幕政改革を目指す老勘定奉行を狙う刺客と、眠狂四郎との闘いを描く(Yahoo!映画より引用)。1964年公開作品。監督は三隈研次で、出演は市川雷蔵、加藤嘉、藤村志保、高田美和、久保菜穂子、須賀不二男。
市川雷蔵主演の時代劇「眠狂四郎」シリーズの第2作です。真っ当な正義漢とは呼べない、ニヒルな性格の狂四郎を雷蔵が演じています。本作以前に藤村志保と共演した『破戒』で演じた役柄とは全く異なり、雷蔵の幅広い演技力を感じます(藤村が演じる采女も『破戒』で演じた役とは全く異なりますけど)。
同じ大映時代劇には、勝新太郎の「座頭市」シリーズがあります。狂四郎も市も「清く正しい正義のヒーロー」と呼ぶのが適当ではないキャラクターです。従来の単純明快な勧善懲悪を良しとするチャンバラ時代劇に飽きた観客が、狂四郎や市のようなダーティー・ヒーローを求めたのでしょう。

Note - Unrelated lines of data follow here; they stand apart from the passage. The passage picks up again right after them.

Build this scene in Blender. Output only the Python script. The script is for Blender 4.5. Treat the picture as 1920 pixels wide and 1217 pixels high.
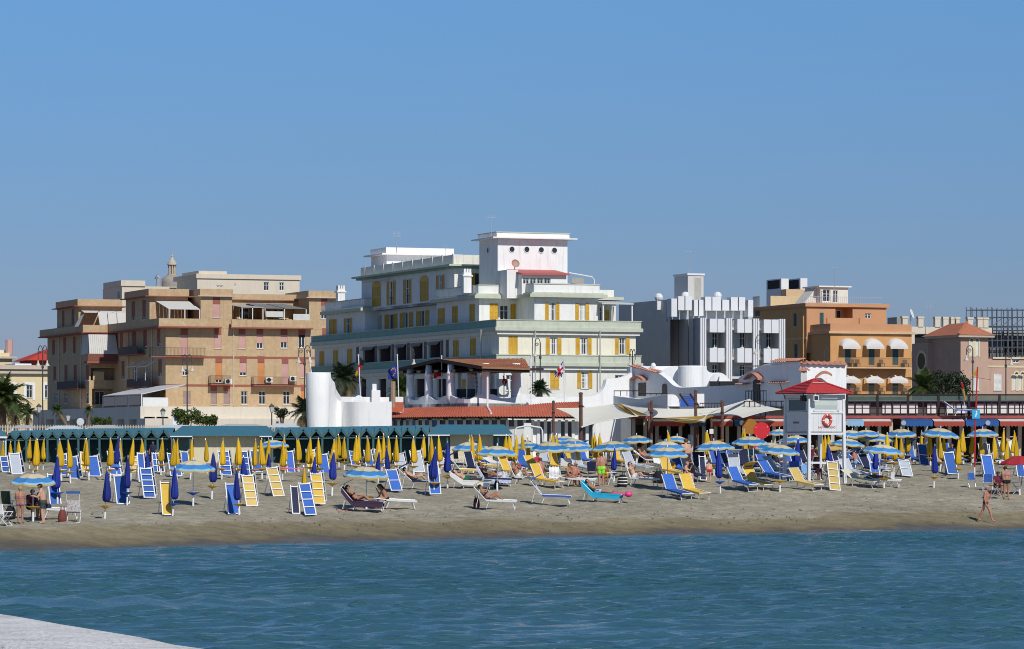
import bpy, math, random
import numpy as np
from mathutils import Vector, Matrix, noise as mnoise
R = math.radians
random.seed(7)
scn = bpy.context.scene
for o in list(bpy.data.objects): bpy.data.objects.remove(o)
COL = scn.collection
# ------------------------------------------------------------------ camera, sky, sun, exposure
F, HZ, CX, HC = 6800.0, 835.0, 960.0, 4.1        # focal length, eye level and centre in photo pixels; eye height in m
cam = bpy.data.cameras.new('camera'); camo = bpy.data.objects.new('camera', cam); COL.objects.link(camo)
camo.location = (0, 0, HC); camo.rotation_euler = (R(90), 0, 0)
cam.sensor_width = 36; cam.lens = F / 1920 * 36; cam.shift_y = (HZ - 608.5) / 1920
cam.clip_start = 0.5; cam.clip_end = 9000
scn.camera = camo
SUN_EL = R(42); SUN_H = Vector((0.43, -0.903, 0)).normalized()
world = bpy.data.worlds.new('World'); scn.world = world; world.use_nodes = True
wn = world.node_tree; wn.nodes.clear()
wo = wn.nodes.new('ShaderNodeOutputWorld'); wb = wn.nodes.new('ShaderNodeBackground'); sky = wn.nodes.new('ShaderNodeTexSky')
sky.sky_type = 'NISHITA'; sky.sun_disc = False; sky.sun_elevation = SUN_EL
sky.sun_rotation = math.atan2(SUN_H.x, SUN_H.y); sky.altitude = 2000; sky.air_density = 1.0; sky.dust_density = 0.0; sky.ozone_density = 10.0
# the photographed sky pales less towards the horizon than the clear model: a smooth tone by elevation
wtc = wn.nodes.new('ShaderNodeTexCoord'); wsx = wn.nodes.new('ShaderNodeSeparateXYZ'); wmr = wn.nodes.new('ShaderNodeMapRange'); wcr = wn.nodes.new('ShaderNodeMix'); shs = wn.nodes.new('ShaderNodeMix')
wn.links.new(wtc.outputs['Generated'], wsx.inputs[0]); wn.links.new(wsx.outputs[2], wmr.inputs[0]); wmr.inputs[1].default_value = 0.0; wmr.inputs[2].default_value = 0.13
wcr.data_type = 'RGBA'; wcr.inputs[6].default_value = (0.64, 0.46, 0.53, 1); wcr.inputs[7].default_value = (1.06, 1.15, 1.12, 1); wn.links.new(wmr.outputs[0], wcr.inputs[0])
shs.data_type = 'RGBA'; shs.blend_type = 'MULTIPLY'; shs.inputs[0].default_value = 1.0
wn.links.new(sky.outputs[0], shs.inputs[6]); wn.links.new(wcr.outputs[2], shs.inputs[7]); wn.links.new(shs.outputs[2], wb.inputs[0])
wb.inputs[1].default_value = 0.075
wn.links.new(wb.outputs[0], wo.inputs[0])
sl = bpy.data.lights.new('sun', 'SUN'); sl.energy = 3.7; sl.angle = R(0.53); sl.color = (1.0, 0.965, 0.90)
so = bpy.data.objects.new('sun', sl); COL.objects.link(so)
to_sun = Vector((SUN_H.x * math.cos(SUN_EL), SUN_H.y * math.cos(SUN_EL), math.sin(SUN_EL)))
so.rotation_euler = to_sun.to_track_quat('Z', 'Y').to_euler(); so.location = (60, -80, 120)
scn.view_settings.view_transform = 'Standard'; scn.view_settings.look = 'None'
scn.view_settings.exposure = 0.0; scn.view_settings.gamma = 1.0; scn.cycles.filter_width = 1.0
# ------------------------------------------------------------------ survey helpers: photo pixel + distance -> point of the place
def P(x, y, d): return Vector(((x - CX) / F * d, d, HC + (HZ - y) / F * d))
def Zp(y, d): return HC + (HZ - y) / F * d
def mpp(d): return d / F
SH_X = [-80, -45, -19.6, -13, -6, 2, 10.8, 18, 25, 45, 90]
SH_D = [100, 124, 142.5, 149, 156, 163, 169.5, 174.5, 179, 190, 205]
def shore(X): return float(np.interp(X, SH_X, SH_D))
def gzn(X, Y):
 """height of the sand: steep wet face, then a rise that flattens towards the cabins at 222 m"""
 sh = np.interp(X, SH_X, SH_D); t = Y - sh; w = np.clip((t - 6) / np.maximum(216 - sh, 20), 0, 1)
 return np.where(t < 6, np.interp(t, [-60, -8, 0, 3.5, 6], [-4, -.55, 0, .45, .75]), .75 + 2.25 * (1 - (1 - w) ** 1.6) + .01 * np.maximum(Y - 222, 0))
def gz(X, Y): return float(gzn(X, Y))
def ground(px, py):
 lo, hi = 110.0, 218.0
 for _ in range(40):
  m = (lo + hi) / 2; p = P(px, py, m)
  if p.z > gz(p.x, p.y): lo = m
  else: hi = m
 p = P(px, py, lo); p.z = gz(p.x, p.y); return p
# ------------------------------------------------------------------ materials
MATS = {}
def mat(name, col, rough=0.7, var=0.12, scale=1.5, bump=0.0, bscale=20.0, metal=0.0, spec=0.4, streak=0.0, alpha=None, trans=0.0, col2=None, c2scale=0.5, c2lo=0.5, c2hi=0.7, rnd=0.0):
 if name in MATS: return MATS[name]
 m = bpy.data.materials.new(name); m.use_nodes = True; nt = m.node_tree; b = nt.nodes['Principled BSDF']
 b.inputs['Roughness'].default_value = rough; b.inputs['Metallic'].default_value = metal
 b.inputs['Specular IOR Level'].default_value = spec
 tc = nt.nodes.new('ShaderNodeTexCoord'); src = tc.outputs['Object']
 base = nt.nodes.new('ShaderNodeRGB'); base.outputs[0].default_value = (*col, 1); cur = base.outputs[0]
 if col2:
  n2 = nt.nodes.new('ShaderNodeTexNoise'); n2.inputs['Scale'].default_value = c2scale; n2.inputs['Detail'].default_value = 6; nt.links.new(src, n2.inputs['Vector'])
  mr = nt.nodes.new('ShaderNodeMapRange'); mr.inputs[1].default_value = c2lo; mr.inputs[2].default_value = c2hi; nt.links.new(n2.outputs[0], mr.inputs[0])
  mx = nt.nodes.new('ShaderNodeMix'); mx.data_type = 'RGBA'; nt.links.new(mr.outputs[0], mx.inputs[0]); nt.links.new(cur, mx.inputs[6]); mx.inputs[7].default_value = (*col2, 1); cur = mx.outputs[2]
 if var > 0:
  n = nt.nodes.new('ShaderNodeTexNoise'); n.inputs['Scale'].default_value = scale; n.inputs['Detail'].default_value = 8; n.inputs['Roughness'].default_value = 0.65
  nt.links.new(src, n.inputs['Vector'])
  mr = nt.nodes.new('ShaderNodeMapRange'); mr.inputs[1].default_value = 0.25; mr.inputs[2].default_value = 0.75; mr.inputs[3].default_value = 1 - var; mr.inputs[4].default_value = 1 + var
  nt.links.new(n.outputs[0], mr.inputs[0])
  mx = nt.nodes.new('ShaderNodeMix'); mx.data_type = 'RGBA'; mx.blend_type = 'MULTIPLY'; mx.inputs[0].default_value = 1
  nt.links.new(cur, mx.inputs[6]); nt.links.new(mr.outputs[0], mx.inputs[7]); cur = mx.outputs[2]
 if streak > 0:
  mp = nt.nodes.new('ShaderNodeMapping'); mp.inputs['Scale'].default_value = (2.2, 2.2, 0.16); nt.links.new(src, mp.inputs[0])
  n = nt.nodes.new('ShaderNodeTexNoise'); n.inputs['Scale'].default_value = 1.3; n.inputs['Detail'].default_value = 7; n.inputs['Roughness'].default_value = 0.7; nt.links.new(mp.outputs[0], n.inputs['Vector'])
  mr = nt.nodes.new('ShaderNodeMapRange'); mr.inputs[1].default_value = 0.52; mr.inputs[2].default_value = 0.72; mr.inputs[3].default_value = 1; mr.inputs[4].default_value = 1 - streak
  nt.links.new(n.outputs[0], mr.inputs[0])
  mx = nt.nodes.new('ShaderNodeMix'); mx.data_type = 'RGBA'; mx.blend_type = 'MULTIPLY'; mx.inputs[0].default_value = 1
  nt.links.new(cur, mx.inputs[6]); nt.links.new(mr.outputs[0], mx.inputs[7]); cur = mx.outputs[2]
 if rnd > 0:
  oi = nt.nodes.new('ShaderNodeObjectInfo'); mr = nt.nodes.new('ShaderNodeMapRange'); mr.inputs[3].default_value = 1 - rnd; mr.inputs[4].default_value = 1 + rnd * .6; nt.links.new(oi.outputs['Random'], mr.inputs[0])
  mx = nt.nodes.new('ShaderNodeMix'); mx.data_type = 'RGBA'; mx.blend_type = 'MULTIPLY'; mx.inputs[0].default_value = 1; nt.links.new(cur, mx.inputs[6]); nt.links.new(mr.outputs[0], mx.inputs[7]); cur = mx.outputs[2]
 nt.links.new(cur, b.inputs['Base Color'])
 if bump > 0:
  n = nt.nodes.new('ShaderNodeTexNoise'); n.inputs['Scale'].default_value = bscale; n.inputs['Detail'].default_value = 6; nt.links.new(src, n.inputs['Vector'])
  bp = nt.nodes.new('ShaderNodeBump'); bp.inputs['Strength'].default_value = bump; bp.inputs['Distance'].default_value = 0.03
  nt.links.new(n.outputs[0], bp.inputs['Height']); nt.links.new(bp.outputs[0], b.inputs['Normal'])
 if trans > 0:
  tb = nt.nodes.new('ShaderNodeBsdfTranslucent'); nt.links.new(cur, tb.inputs[0]); ms = nt.nodes.new('ShaderNodeMixShader'); ms.inputs[0].default_value = trans
  nt.links.new(b.outputs[0], ms.inputs[1]); nt.links.new(tb.outputs[0], ms.inputs[2]); nt.links.new(ms.outputs[0], nt.nodes['Material Output'].inputs[0])
 if alpha is not None: b.inputs['Alpha'].default_value = alpha
 MATS[name] = m; return m
def srgb(r, g, b):
 f = lambda c: (c / 255) / 12.92 if c / 255 <= 0.04045 else ((c / 255 + 0.055) / 1.055) ** 2.4
 return (f(r), f(g), f(b))
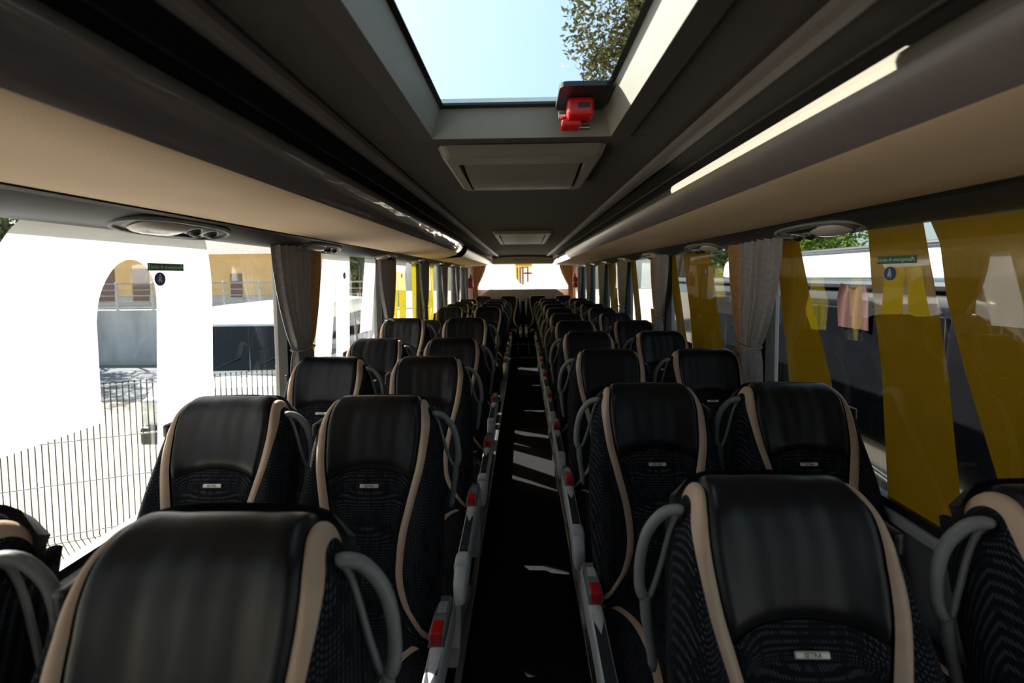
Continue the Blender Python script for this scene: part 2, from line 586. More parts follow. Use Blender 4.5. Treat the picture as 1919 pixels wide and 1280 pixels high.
fl = obj('floor', box_mesh('floor', -0.245, 0.245, Y0, 8.2, -0.05, 0.0), 'carpet', kind='structure')
fix = fl.data
obj('seat_platform', box_mesh('seat_platform', -1.22, -0.245, Y0, 9.0, -0.05, 0.15), 'carpet', fl)
obj('seat_platform', box_mesh('seat_platform', 0.245, 1.22, Y0, 9.0, -0.05, 0.15), 'carpet', fl)
for s in (-1, 1):
    obj('edge_trim', bevel_box('edge_trim', min(s * 0.235, s * 0.262), max(s * 0.235, s * 0.262), Y0, 8.2, 0.135, 0.156, 0.004), 'steel', fl)
for i, (ya, yb, z) in enumerate([(8.2, 8.55, 0.14), (8.55, 9.0, 0.33), (9.0, Y1, 0.42)]):
    st = obj('step', box_mesh('step', -0.6 if z > 0.4 else -0.245, 0.6 if z > 0.4 else 0.245, ya, yb, -0.05, z), 'carpet', fl)
    if i < 2:
        obj('nosing', bevel_box('nosing', -0.24, 0.24, ya - 0.006, ya + 0.03, z - 0.012, z + 0.004, 0.003), 'steel', st)

for s, side in ((-1, 'left'), (1, 'right')):
    a, b = (s * 1.20, s * 1.25)
    w = obj('wall_' + side, box_mesh('wall', min(a, b), max(a, b), Y0, Y1, -0.2, SILL), 'wall', kind='structure')
    a, b = s * 1.168, s * 1.2
    obj('window_ledge', bevel_box('window_ledge', min(a, b), max(a, b), Y0, 9.2, SILL - 0.05, SILL - 0.012, 0.012, 3), 'ledge', w)
    a, b = s * 1.165, s * 1.2
    obj('heater_panel', bevel_box('heater_panel', min(a, b), max(a, b), Y0, 9.2, 0.2, 0.42, 0.02, 3), 'shell', w)
    a, b = s * 1.188, s * 1.205
    obj('glazing_seal', box_mesh('glazing_seal', min(a, b), max(a, b), Y0, 9.3, SILL - 0.012, SILL + 0.014), 'black', w)
    a, b = s * 1.20, s * 1.25
    obj('roof_side', box_mesh('roof_side', min(a, b), max(a, b), Y0, Y1, WTOP, 2.14), 'service', w)
    for k, yp in enumerate(PILLARS):
        a, b = s * 1.15, s * 1.25
        p = obj('pillar', bevel_box('pillar', min(a, b), max(a, b), yp - 0.045, yp + 0.06, SILL - 0.02, WTOP + 0.03, 0.012, 2), 'pillar', w)
        a, b = s * 1.165, s * 1.21
        obj('pillar_seal', box_mesh('pillar_seal', min(a, b), max(a, b), yp - 0.075, yp - 0.044, SILL, WTOP), 'black', p)
    # blank panel behind the last window
    a, b = s * 1.16, s * 1.25
    obj('corner_panel', box_mesh('corner_panel', min(a, b), max(a, b), 9.3, Y1, SILL - 0.03, WTOP + 0.03), 'rear_beige', w)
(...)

狂四郎の場合、女を虜にする色気という要素があり、そこは市と異なります。本作でも、将軍の娘という身分故に高慢で我儘な性格に育った高姫(久保菜穂子)に対し、大胆不敵に振る舞うことにより、その心を揺り動かし、自分を恋い慕うまでにしてしまいます。これは、市のキャラクターでは不可能な業です。
ところが、本作の見所は狂四郎ではありません。老勘定奉行の朝比奈を演じる加藤嘉が真の見所です。冒頭で老侍を演じる加藤を見た時、またチョイ役かと思っていたら、何と最後の方までずっと出続ける重要人物だったので驚きました。しかも加藤は作品を通して、喜怒哀楽全ての感情表現を見せてくれます。『砂の器』程度では物足りないと、お嘆きの加藤マニアにとって本作は必見です(加藤マニアが実在するかどうかは知りません)。